Napoleon directed a smart attack against a Prussian rear-guard at Gilly where Letort, who Hobhouse had spoken to in Paris, was killed.  Due to Vandamme’s delay, the march of the center column was jumbled.  Elements of the Guard would pass Vandamme and Lobau’s 6th Corps.  Vandamme would eventually end up in the vanguard, though 6th Corps ended up in the rear and did not even cross the Sambre.

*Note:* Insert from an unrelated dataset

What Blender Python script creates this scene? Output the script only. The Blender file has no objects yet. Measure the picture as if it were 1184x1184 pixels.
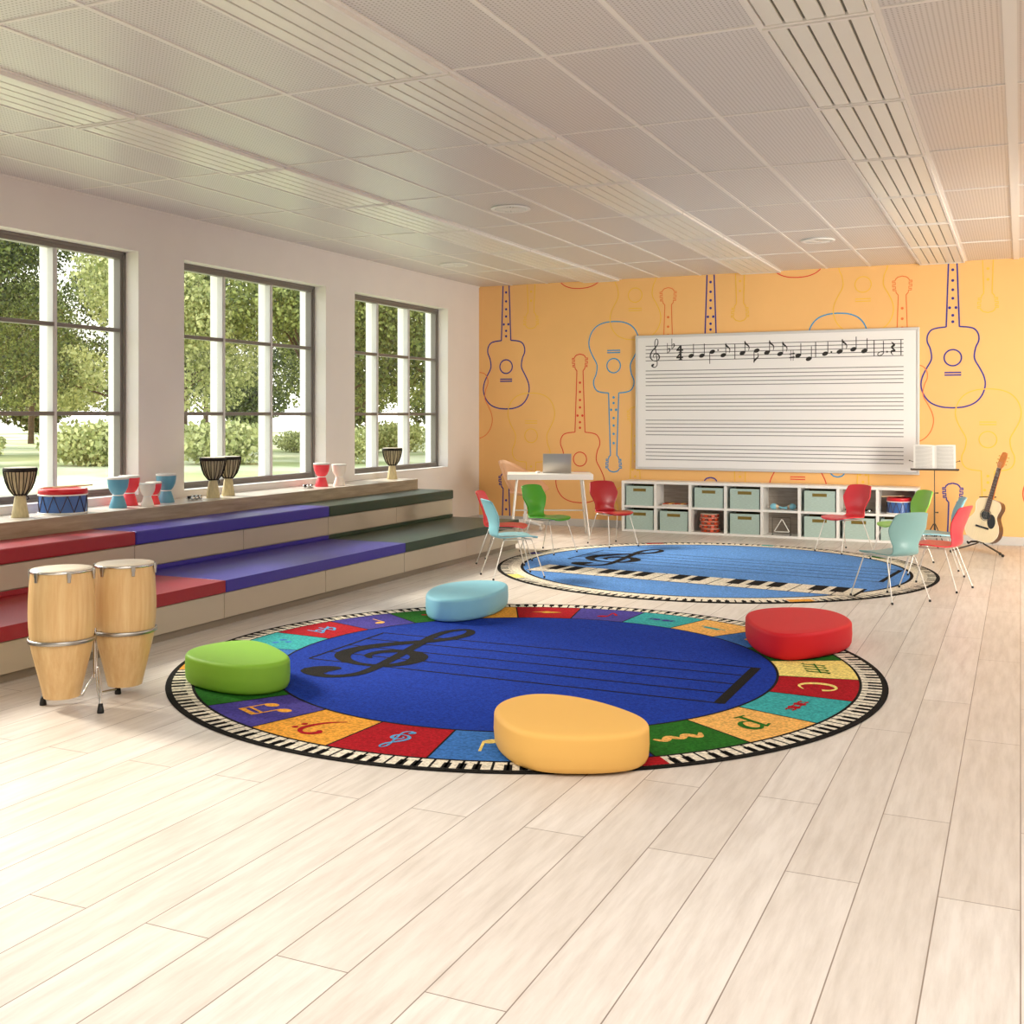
import bpy, math, random
from mathutils import Vector, Matrix
random.seed(7)
SC = bpy.context.scene
COL = SC.collection
PI = math.pi
R = math.radians

# ------------------------------------------------------------------ materials
def new_mat(name):
    m = bpy.data.materials.new(name); m.use_nodes = True
    return m, m.node_tree, m.node_tree.nodes, m.node_tree.links

def srgb(h):
    h = h.lstrip('#')
    c = [int(h[i:i+2], 16)/255 for i in (0, 2, 4)]
    return tuple(((x/12.92) if x <= .04045 else ((x+.055)/1.055)**2.4) for x in c) + (1,)

def pm(name, col, rough=.5, metal=0, noise=0, nscale=40, bump=0, bscale=200, coat=0, spec=.5, stretch=None, sheen=0):
    m, t, N, L = new_mat(name)
    b = N['Principled BSDF']
    c = srgb(col) if isinstance(col, str) else col
    b.inputs['Base Color'].default_value = c
    b.inputs['Roughness'].default_value = rough
    b.inputs['Metallic'].default_value = metal
    b.inputs['Coat Weight'].default_value = coat
    b.inputs['Specular IOR Level'].default_value = spec
    if sheen: b.inputs['Sheen Weight'].default_value = sheen
    tc = N.new('ShaderNodeTexCoord'); mp = N.new('ShaderNodeMapping')
    L.new(tc.outputs['Object'], mp.inputs['Vector'])
    if stretch: mp.inputs['Scale'].default_value = stretch
    if noise:
        n = N.new('ShaderNodeTexNoise'); n.inputs['Scale'].default_value = nscale; n.inputs['Detail'].default_value = 5
        L.new(mp.outputs['Vector'], n.inputs['Vector'])
        r = N.new('ShaderNodeMapRange'); r.inputs['From Min'].default_value = .3; r.inputs['From Max'].default_value = .7
        r.inputs['To Min'].default_value = 1-noise; r.inputs['To Max'].default_value = 1+noise
        L.new(n.outputs['Fac'], r.inputs['Value'])
        mx = N.new('ShaderNodeVectorMath'); mx.operation = 'SCALE'
        mx.inputs[0].default_value = c[:3]
        L.new(r.outputs['Result'], mx.inputs['Scale'])
        L.new(mx.outputs['Vector'], b.inputs['Base Color'])
    if bump:
        n2 = N.new('ShaderNodeTexNoise'); n2.inputs['Scale'].default_value = bscale; n2.inputs['Detail'].default_value = 3
        L.new(mp.outputs['Vector'], n2.inputs['Vector'])
        bp = N.new('ShaderNodeBump'); bp.inputs['Strength'].default_value = bump; bp.inputs['Distance'].default_value = .01
        L.new(n2.outputs['Fac'], bp.inputs['Height']); L.new(bp.outputs['Normal'], b.inputs['Normal'])
    return m

M = {}
M['wall'] = pm('wall_paint', '#ece7e3', .85, noise=.015, nscale=3, bump=.05, bscale=150)
M['orange'] = pm('orange_wallpaper', '#f4bf7a', .8, noise=.02, nscale=2)
M['navy_l'] = pm('mural_navy', '#2f2f92', .7)
M['red_l'] = pm('mural_red', '#e2452f', .7)
M['sky_l'] = pm('mural_sky_blue', '#3a97cc', .7)
M['coral_l'] = pm('mural_coral', '#ee7a3c', .7)
M['yel_l'] = pm('mural_yellow', '#f6c344', .7)
M['ceil'] = pm('ceiling_tile', '#cfc9c2', .55, noise=.02, nscale=4, bump=.1, bscale=300)
M['tbar'] = pm('ceiling_bar', '#f0ece6', .5)
M['slatw'] = pm('lamp_slat', '#ece9df', .3)
M['slatd'] = pm('lamp_gap', '#77776c', .5)
M['skirt'] = pm('skirting_grey', '#c9c5c0', .5)
M['white'] = pm('white_lacquer', '#f1efea', .35, noise=.01)
M['panel'] = pm('beige_panel', '#bfb29e', .45, noise=.015, nscale=6)
M['kick'] = pm('toe_kick', '#8d8172', .6)
M['dark_gap'] = pm('shadow_gap', '#1c1a1a', .8)
M['wframe'] = pm('window_frame_grey', '#7b756f', .45)
M['wwhite'] = pm('window_white', '#f4f3f1', .5)
M['wmull'] = pm('window_mullion_grey', '#cfcdcc', .4)
M['red_v'] = pm('red_vinyl', '#9e1a28', .34, noise=.04, nscale=60, bump=.35, bscale=220)
M['blue_v'] = pm('blue_vinyl', '#33289a', .34, noise=.04, nscale=60, bump=.35, bscale=220)
M['green_v'] = pm('green_vinyl', '#203c2a', .34, noise=.04, nscale=60, bump=.35, bscale=220)
M['ot_y'] = pm('yellow_leatherette', '#f8c46c', .55, spec=.25, bump=.06, bscale=400)
M['ot_g'] = pm('green_leatherette', '#86bb3a', .55, spec=.25, bump=.06, bscale=400)
M['ot_b'] = pm('sky_leatherette', '#8fd0e4', .55, spec=.25, bump=.06, bscale=400)
M['ot_r'] = pm('red_leatherette', '#d8202c', .55, spec=.25, bump=.06, bscale=400)
M['chrome'] = pm('chrome', '#d8d8d6', .18, metal=1)
M['steel'] = pm('brushed_steel', '#b4b2ae', .3, metal=1)
M['legw'] = pm('pale_leg_metal', '#dedad2', .3, metal=.6)
M['black'] = pm('black_plastic', '#161514', .5)
M['blackg'] = pm('black_gloss', '#0d0c0c', .18)
M['gunmetal'] = pm('dark_metal', '#4a4640', .4, metal=.6)
M['skin'] = pm('drum_skin', '#f0e4cf', .5, noise=.03, nscale=12)
M['rope'] = pm('black_rope', '#1d1813', .8, bump=.4, bscale=500)
M['djwood'] = pm('carved_pale_wood', '#cdbf93', .55, noise=.14, nscale=26, stretch=(3, 3, .6), bump=.2, bscale=120)
M['djbowl'] = pm('djembe_bowl_wood', '#b8ab88', .6, noise=.1, nscale=20)
M['tblue'] = pm('teal_blue_plastic', '#5f9fb8', .35)
M['tred'] = pm('coral_red_plastic', '#ec3f4b', .35)
M['tcream'] = pm('cream_plastic', '#efe6da', .4)
M['brass'] = pm('brass', '#c7a256', .3, metal=1)
M['drumblue'] = pm('drum_blue', '#4169aa', .3)
M['drumred'] = pm('drum_red', '#d41f2c', .35)
M['cord'] = pm('dark_cord', '#4b3a35', .7)
M['stick'] = pm('pale_stick', '#e7c9a2', .5)
M['bin'] = pm('sage_bin_fabric', '#b2c8bf', .9, noise=.12, nscale=30, stretch=(1, 1, 9), bump=.35, bscale=90)
M['binrim'] = pm('bin_inside_brown', '#6a5a33', .8)
M['binslot'] = pm('bin_handle_brass', '#8e7a3c', .4, metal=.5)
M['tamb'] = pm('tambourine_orange', '#cf4a22', .4)
M['paper'] = pm('paper', '#dddbd5', .7)
M['ink'] = pm('ink', '#24221f', .6)
M['inkg'] = pm('grey_ink', '#8a8784', .7)
M['staffk'] = pm('staff_line', '#5f5b59', .6)
M['board'] = pm('whiteboard_surface', '#efedeb', .4)
M['bframe'] = pm('board_aluminium', '#d3d2d0', .4, metal=.15)
M['ch_red'] = pm('chair_dark_red', '#a81220', .32)
M['ch_coral'] = pm('chair_coral_red', '#e23b45', .34)
M['ch_green'] = pm('chair_green', '#3f9a1e', .34)
M['ch_lime'] = pm('chair_lime', '#8fce4a', .34)
M['ch_blue'] = pm('chair_sky_blue', '#86c1cf', .34)
M['ch_teal'] = pm('chair_grey_teal', '#7fa9a8', .34)
M['ch_orange'] = pm('chair_pale_orange', '#fcc295', .45)
M['spruce'] = pm('pale_spruce', '#efdcb4', .3, noise=.04, nscale=30, stretch=(6, 1, .3), coat=.3)
M['mahog'] = pm('brown_mahogany', '#4f2c14', .3, noise=.1, nscale=20, coat=.3)
M['rosew'] = pm('rosewood', '#4d3022', .45, noise=.1, nscale=30)
M['headst'] = pm('orange_headstock', '#c67a3f', .35, noise=.1, nscale=25)
M['alum'] = pm('laptop_aluminium', '#b9b2aa', .32, metal=.8)
M['screen'] = pm('laptop_screen', '#1b1b1e', .2)
M['bark'] = pm('bark', '#5d4a38', .9, noise=.25, nscale=6, bump=.6, bscale=12)

def wood_mat(name, c1, c2, stretch, scale=3, rough=.45, bump=.1):
    m, t, N, L = new_mat(name); b = N['Principled BSDF']
    tc = N.new('ShaderNodeTexCoord'); mp = N.new('ShaderNodeMapping'); mp.inputs['Scale'].default_value = stretch
    n = N.new('ShaderNodeTexNoise'); n.inputs['Scale'].default_value = scale; n.inputs['Detail'].default_value = 7; n.inputs['Roughness'].default_value = .62
    cr = N.new('ShaderNodeValToRGB')
    cr.color_ramp.elements[0].position = .32; cr.color_ramp.elements[0].color = srgb(c1)
    cr.color_ramp.elements[1].position = .68; cr.color_ramp.elements[1].color = srgb(c2)
    L.new(tc.outputs['Object'], mp.inputs['Vector']); L.new(mp.outputs['Vector'], n.inputs['Vector'])
    L.new(n.outputs['Fac'], cr.inputs['Fac']); L.new(cr.outputs['Color'], b.inputs['Base Color'])
    b.inputs['Roughness'].default_value = rough
    bp = N.new('ShaderNodeBump'); bp.inputs['Strength'].default_value = bump; bp.inputs['Distance'].default_value = .005
    L.new(n.outputs['Fac'], bp.inputs['Height']); L.new(bp.outputs['Normal'], b.inputs['Normal'])
    return m
M['shelfwood'] = wood_mat('oak_shelf', '#93826c', '#b4a38b', (14, 1.2, 14), 2.2, .27, .05)
M['conga'] = wood_mat('conga_ash', '#d9ad74', '#e9c78f', (16, 16, 1.1), 2.4, .38, .04)
M['shelftop_lit'] = wood_mat('oak_shelf_top_lit', '#d2c9be', '#e2dbd2', (14, 1.2, 14), 2.2, .25, .03)  # same oak paled: window light on the top face painted into the colour
M['cabback'] = wood_mat('cabinet_back_grain', '#94897e', '#b2a698', (1.5, 1, 22), 3, .6)
M['xylo'] = wood_mat('xylophone_wood', '#b4582c', '#d97b42', (4, 12, 4), 3, .4)

def floor_mat():
    m, t, N, L = new_mat('pale_plank_floor'); b = N['Principled BSDF']
    tc = N.new('ShaderNodeTexCoord'); mp = N.new('ShaderNodeMapping'); mp.inputs['Rotation'].default_value = (0, 0, PI/2)
    L.new(tc.outputs['Object'], mp.inputs['Vector'])
    br = N.new('ShaderNodeTexBrick')
    br.inputs['Scale'].default_value = 1; br.inputs['Brick Width'].default_value = 1.85; br.inputs['Row Height'].default_value = .235
    br.inputs['Mortar Size'].default_value = .0022; br.inputs['Mortar Smooth'].default_value = .2; br.offset = .37
    br.inputs['Color1'].default_value = srgb('#e8e1da'); br.inputs['Color2'].default_value = srgb('#ddd4cb'); br.inputs['Mortar'].default_value = srgb('#94857a')
    L.new(mp.outputs['Vector'], br.inputs['Vector'])
    mp2 = N.new('ShaderNodeMapping'); mp2.inputs['Scale'].default_value = (11, 1.1, 1)
    L.new(tc.outputs['Object'], mp2.inputs['Vector'])
    n = N.new('ShaderNodeTexNoise'); n.inputs['Scale'].default_value = 2.2; n.inputs['Detail'].default_value = 8; n.inputs['Roughness'].default_value = .65
    L.new(mp2.outputs['Vector'], n.inputs['Vector'])
    cr = N.new('ShaderNodeValToRGB')
    cr.color_ramp.elements[0].position = .3; cr.color_ramp.elements[0].color = (.74, .71, .68, 1)
    cr.color_ramp.elements[1].position = .62; cr.color_ramp.elements[1].color = (1, 1, 1, 1)
    L.new(n.outputs['Fac'], cr.inputs['Fac'])
    mx = N.new('ShaderNodeMix'); mx.data_type = 'RGBA'; mx.blend_type = 'MULTIPLY'; mx.inputs[0].default_value = .75
    L.new(br.outputs['Color'], mx.inputs[6]); L.new(cr.outputs['Color'], mx.inputs[7])
    L.new(mx.outputs[2], b.inputs['Base Color'])
    b.inputs['Roughness'].default_value = .38; b.inputs['Specular IOR Level'].default_value = .35
    bp = N.new('ShaderNodeBump'); bp.inputs['Strength'].default_value = .25; bp.inputs['Distance'].default_value = .002
    L.new(br.outputs['Fac'], bp.inputs['Height']); bp.invert = True
    L.new(bp.outputs['Normal'], b.inputs['Normal'])
    return m
M['floor'] = floor_mat()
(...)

At 10pm that night, Vandamme would report:

Sire,
J’ai l’honneur de rende compte à Votre Majesté que les lieutenants Généraux Burth et Cardinal commandent ce qui est devant nous. Je pense que l’ennemi n’a que 12 à 15,000 hommes. Le Maréchal Grouchy croit qu’il y a 30,000 hommes. L’ennemi n’a démasqué que 10 à 12 pièces de canon.
L’ennemi est maintenant en arrière de fleurus, entierement en retraite. Il n’a laissé que quelques postes de Cavalerie légère dans fleurus.
Je suis entièrement réuni, la droite en avant de Winage sur la droite de la route de Namur. – C’est la 8e Division.
J’ai mon quartier Général à la Cens du fontenelle. De cette cens à la droite de Namur se trouve la 3e Don de Cavalerie Légère qui a ses postes sur Lambussart.
De la droite de la Cens à la route de fleurus se trouve la 18e Division.
La 11e Division est au Camp d’andois.
Une partie de ma réserve d’artillerie m’arrive à l’instant.
J’ai l’honneur d’être,
Sire, de Votre Majesté Impériale,

le très humbe et très obeissant serviteur & fidel sujet
D. Vandamme

à la Cens de fontenelle
15 juin 1815, 10 hres du soir

Translated:

I have the honor to report to Your Majesty that Lieutenant Generals Burth and Cardinal command what is before us. I think that the enemy has only 12 to 15,000 men. Marshal Grouchy believes that there are 30,000 men.
The enemy revealed only 10 to 12 cannons.
The enemy is now behind Fleurus, completely in retreat. They left only some light cavalry posts in Fleurus.
I am entirely assembled; the right in front of Winage to the right of the Namur road. It is
the 8th Division.
I have my headquarters at the Fontenelle farm. From this farm on the right side of Namur is the 3rd Light Cavalry Division which has its posts in Lambusart.
The 10th Division is to be found from the right of the Farm to the Fleurus road.
The 11th Division is at Camp d’Andois.
Part of my artillery reserve is arriving here right now.